That exchange is from Thos. Friedman’s interview Saturday with President Obama. We don’t mind saying that the President has rarely spoken more articulately in respect of Iran and Israel and more broadly of his strategic vision. It is a reminder of the eloquence that did so much to help him trounce the Republicans in two general elections. But what has this doctrine wrought? His doctrine has been met with such chaos, and so many advances by our adversaries, that it has taken on the air of appeasement and defeat.

It would be one thing had the president brought in a successful test anywhere. But his — and Secretary of State Clinton’s — “reset” with Russia has been greeted with aggression from President Putin and his camarilla. The “pivot” to Asia has turned into a palsied pirouette and been unmasked as cover for fading from the Middle East. The redlines in Syria have been erased. Libya, Yemen, Venezuela are wrecks. Afghanistan is teetering to the Taliban, while Mr. Obama’s withdrawal has left Iraq at the mercy of Iran and the Islamic State.

This religious war now rages from Asia to Africa, from France to Australia. Israel has been insulted and marginalized. The Times is reporting that the Democrats’ hold on the Jewish vote is eroding. Voters have already revoked Democratic control of the Senate, while leaders in both houses assert they no longer trust the president to carry out his constitutional tasks overseas. One senator, Lindsey Graham, was on Face the Nation Sunday arguing for deferring an Iran deal until the next president, Democrat or Republican.

It’s not that in principle the idea of testing the intentions of our adversaries is illogical. Reagan did it with the Soviet regime. But he prepared for it by a military buildup — and the introduction of the Strategic Defense Initiative known as Star Wars. He did it in the context an economic boom unleashed by his supply-side tax cuts and Paul Volcker’s campaign against inflation. Mr. Obama, obsessed with one-party programs like Obamacare, allowed the Great Recession to swallow his presidency.

We’re not against presidential doctrines. There have been some doozies. Truman’s was “containment” (okay, but not so good for the long-suffering subjects of the Soviet Empire). Eisenhower’s was economic and military aid to threatened Mideast countries (the Soviets got Egypt). JFK’s — “pay any price, bear any burden” — was eventually betrayed by his own brother. The Johnson doctrine targeted revolution in our own hemisphere. Nixon’s led to “Vietnamization” of the Indochina war.

The Reagan doctrine — to roll back and defeat the Soviet — was the first post-World War II doctrine that really triumphed. The George W. Bush doctrine was to act pre-emptively to protect our interests, and by our lights was working pretty well until Mr. Obama went to the polls against it, declared that Iraq was the wrong war and Afghanistan was the right one, and then retreated on both fronts.
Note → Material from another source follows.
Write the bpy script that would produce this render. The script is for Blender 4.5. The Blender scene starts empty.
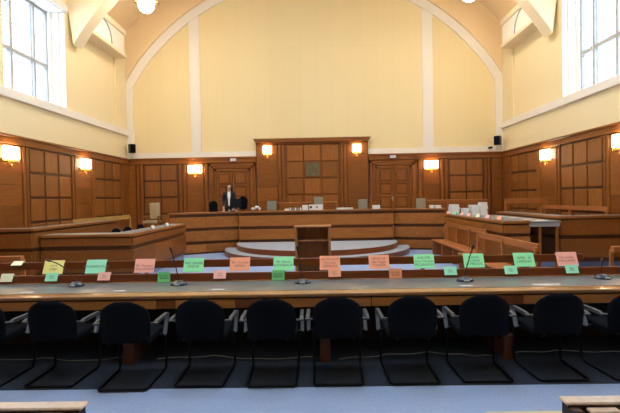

When he blithely asserts that we can do all this without putting ourselves at risk, we’re inclined to ask what about our friends and allies?

So it’s a useful thing that Mr. Friedman has brought up the subject of the Obama Doctrine. Add it to the questions on which Congress can hold hearings as it wrestles with what to do about the proposal deal with Iran. It is, after all, but a proposal. One or more committees will look into its features, if the president is prepared to disclose them, and see whether they make sense. But the context, the larger doctrine, deserves to be put on the scales of checks and balances. There’s a doctrine for that too — the United States Constitution.